The painful bottom line, though, is that many students in the new generation don't see the need for computer programming. They didn't grow up with the command line, or even with finicky and annoying Windows 95 programs. They have computers that do everything they want, and the computers generally do it very, very well. They use Facebook and Blackberries and iPod touches and don't worry about where the software comes from. The experience has generally been so seamless for them that they haven't had to think about it.

Try asking a teenager how many people they think work for Facebook, or Amazon, or Google.

I used to teach both Math and Computer Programming in a high school. Now I teach Math full-time, and my math classes are twice as big as they used to be. With budget cuts and the current economy/political climate, continuing an old elective program is hard enough, let alone starting a new one.

3 comments

"continuing an old elective program is hard enough, let alone starting a new one"

Anything that is an elective gets pushed to the side in schools. One way to make it easier to teach programming in schools is to identify ways to reach core academic subjects through programming. One way I am doing that is allowing anyone who has had an intro programming class to do programming-related assignments in math class. For example, students can work through Project Euler challenges to earn math credit. We need flexible ways to grant credit; for example, a student who has worked through so many Project Euler problems should be able to earn a certain amount of math credit, regardless of whether it was done in school or at home.

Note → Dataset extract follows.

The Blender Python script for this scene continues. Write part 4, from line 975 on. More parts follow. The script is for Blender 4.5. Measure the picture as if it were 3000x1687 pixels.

What I've discovered over the years is that organizations are designed to do what they did yesterday and that people and institutions follow the cheese. In order to get high schools to begin offering programming as a core offering, colleges need to recognize it as meeting a core educational requirement. Second, schools need to be provided funding to offset the cost of offering a new subject. And finally, the educational systems need to have the flexibility to hire people who haven't gone through the traditional certification process, i.e. masters or bachelors in education.

Until those change, it's unlikely we'll see significant changes.

It's pretty difficult to add a new requirement, and it's pretty difficult to effectively embed an elective set of courses. I wonder if we could re-examine typical graduation requirements. For example, I think most districts require four years of English to graduate. Maybe only require two or three years of English, and allow more selection of electives? Maybe you aren't free to just take any elective; you can have English requirements reduced if you take a high-level elective such as programming.
These aren't just school policies, they're usually state laws. Education policy is a huge political topic, and one that the general public often feel qualified to provide input on, regardless of their actual expertise.

That said, why should a hacker be exempt from English requirements? How does programming show that they know English? Many schools are willing to count AP Computer Science for math credits, but that's a different story.

What makes programming a higher-level elective than art, Spanish, or geography? Bear in mind that they all have AP courses, so you're definitely stepping on someone's feet here.

> Try asking a teenager how many people they think work for Facebook, or Amazon, or Google.

How exactly is this related to knowledge about programming?